12. The memory device of claim 7, wherein the voltage generator circuit further comprises a pull-down transistor configured to initialize the reference voltage to ground.

13. The memory device of claim 12, wherein the first capacitive element is configured to couple the reference voltage to the first negative voltage after the pull-down transistor is deactivated.

14. The memory device of claim 12, wherein the first and second capacitive elements are configured to cumulatively couple the reference voltage to the second negative voltage after the pull-down transistor is deactivated.

15. The memory device of claim 7, wherein each of the first and second capacitive element comprises a top capacitor plate coupled to a voltage potential and a bottom capacitor plate coupled to a circuit node associated with the reference voltage, and wherein the logic circuitry is configured to control a transition of the voltage potential from a first value to a lower second value to cumulatively couple the reference voltage to the second negative voltage.

16. A method for memory write operations, comprising: receiving row address information associated with a memory cell;controlling a reference voltage provided to a bitline coupled to the memory cell;in response to the row address information being associated with a first location of the memory cell, coupling, with a first capacitive element, the reference voltage to a first negative voltage; andin response to the row address information being associated with a second location of the memory cell, coupling, with the first capacitive element and a second capacitive element, the reference voltage to a second negative voltage lower than the first negative voltage.

17. The method of claim 16, wherein the controlling the reference voltage comprises initializing, with a pull-down transistor, the reference voltage to ground prior to coupling the reference voltage to the first and second negative voltages.

18. The method of claim 17, wherein the coupling the reference voltage to the first negative voltage comprises coupling the reference voltage to the first negative voltage after the pull-down transistor is deactivated.

19. The method of claim 17, wherein the coupling the reference voltage to the second negative voltage comprises cumulatively coupling the reference voltage to the second negative voltage after the pull-down transistor is deactivated.

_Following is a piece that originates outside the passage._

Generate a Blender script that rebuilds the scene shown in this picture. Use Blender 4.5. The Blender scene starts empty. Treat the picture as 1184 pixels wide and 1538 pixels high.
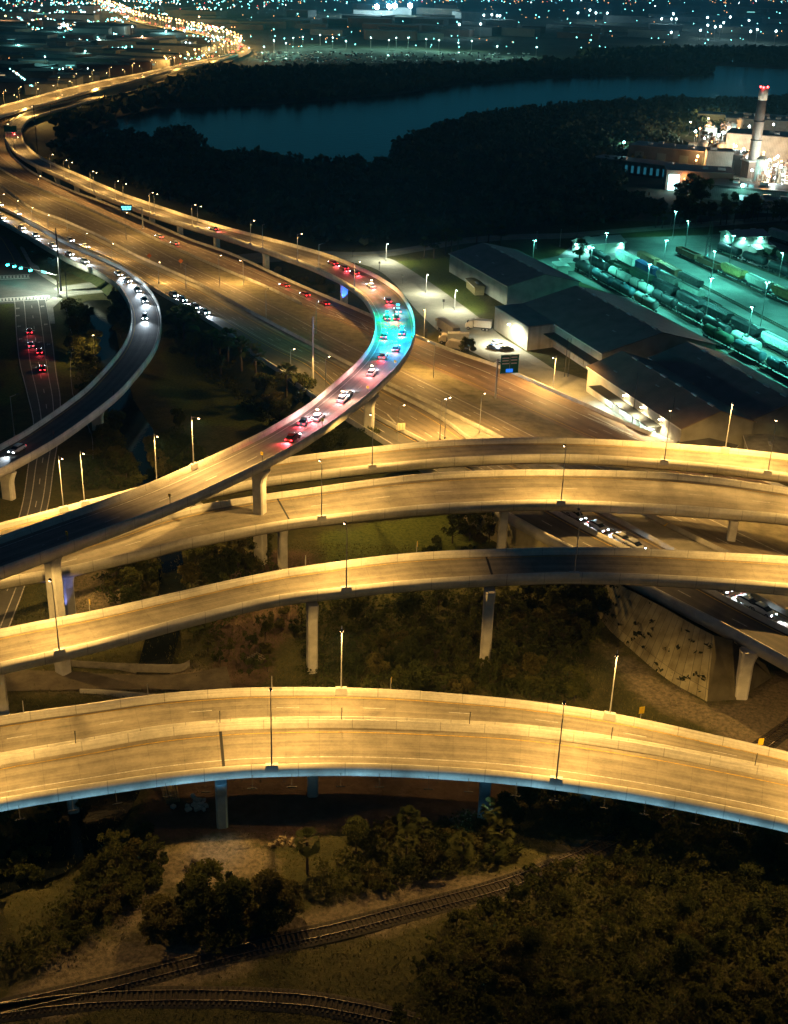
import bpy, math, random
import numpy as np
from mathutils import Vector, Matrix
random.seed(7); np.random.seed(7)
rnd = random.random
S = bpy.context.scene; COL = S.collection
# ------------------------------------------------------------------ camera
H, F, TH, RO = 106.0, 1806.0, math.radians(24.7), math.radians(1.8)
_f = np.array([0, math.cos(TH), -math.sin(TH)]); _r = np.array([1., 0, 0]); _u = np.array([0, math.sin(TH), math.cos(TH)])
CR = math.cos(RO)*_r + math.sin(RO)*_u; CU = -math.sin(RO)*_r + math.cos(RO)*_u
cd = bpy.data.cameras.new('camera'); cam = bpy.data.objects.new('camera', cd); COL.objects.link(cam)
cd.sensor_fit = 'VERTICAL'; cd.sensor_height = 24; cd.lens = 24*F/1538; cd.clip_end = 60000; cd.clip_start = 1
m = Matrix.Identity(4)
for i in range(3): m[i][0] = CR[i]; m[i][1] = CU[i]; m[i][2] = -_f[i]
m[2][3] = H
cam.matrix_world = m; S.camera = cam
def P(x, y, z=0.0):
    d = _f*F + CR*(x-592) + CU*(769-y)
    return np.array([0, 0, H]) + d*((z-H)/d[2])
def V(x, y, z=0.0): return Vector(P(x, y, z))
# ------------------------------------------------------------------ world
SKY = 0.065
W = bpy.data.worlds.new('World'); S.world = W; W.use_nodes = True
nt = W.node_tree; bg = nt.nodes['Background']
sky = nt.nodes.new('ShaderNodeTexSky'); sky.sky_type = 'NISHITA'; sky.sun_disc = False
sky.sun_elevation = math.radians(-4); sky.sun_rotation = math.radians(150)
tc = nt.nodes.new('ShaderNodeTexCoord'); sp = nt.nodes.new('ShaderNodeSeparateXYZ'); nt.links.new(tc.outputs['Generated'], sp.inputs[0])
rp = nt.nodes.new('ShaderNodeValToRGB'); nt.links.new(sp.outputs['Z'], rp.inputs[0])
e = rp.color_ramp.elements; e[0].position = 0.0; e[0].color = (0.05, 1.05, 1.65, 1); e[1].position = 0.5; e[1].color = (0.15, 0.26, 0.50, 1)
ad = nt.nodes.new('ShaderNodeMixRGB'); ad.blend_type = 'ADD'; ad.inputs[0].default_value = 0.25
nt.links.new(rp.outputs[0], ad.inputs[1]); nt.links.new(sky.outputs[0], ad.inputs[2])
nt.links.new(ad.outputs[0], bg.inputs[0]); bg.inputs[1].default_value = SKY
vs = S.view_settings; vs.view_transform = 'Standard'; vs.look = 'None'; vs.exposure = 0.0; vs.gamma = 1.0
S.cycles.max_bounces = 5; S.cycles.diffuse_bounces = 2; S.cycles.glossy_bounces = 2; S.cycles.transmission_bounces = 2
S.cycles.transparent_max_bounces = 4; S.cycles.caustics_reflective = False; S.cycles.caustics_refractive = False
S.cycles.use_light_tree = True; S.cycles.sample_clamp_indirect = 3.0; S.cycles.use_denoising = True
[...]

20. The method of claim 16, wherein each of the first and second capacitive elements comprises a top capacitor plate coupled to a voltage potential and a bottom capacitor plate coupled to a circuit node associated with the reference voltage, and wherein coupling the reference voltage to the second negative voltage comprises controlling a transition of the voltage potential from a first value to a lower second value to cumulatively couple the reference voltage to the second negative voltage.

21. The method of claim 20, wherein controlling the transition comprises controlling the transition of the voltage potential coupled to the top capacitor plate of the first and second capacitive elements based on the row address information.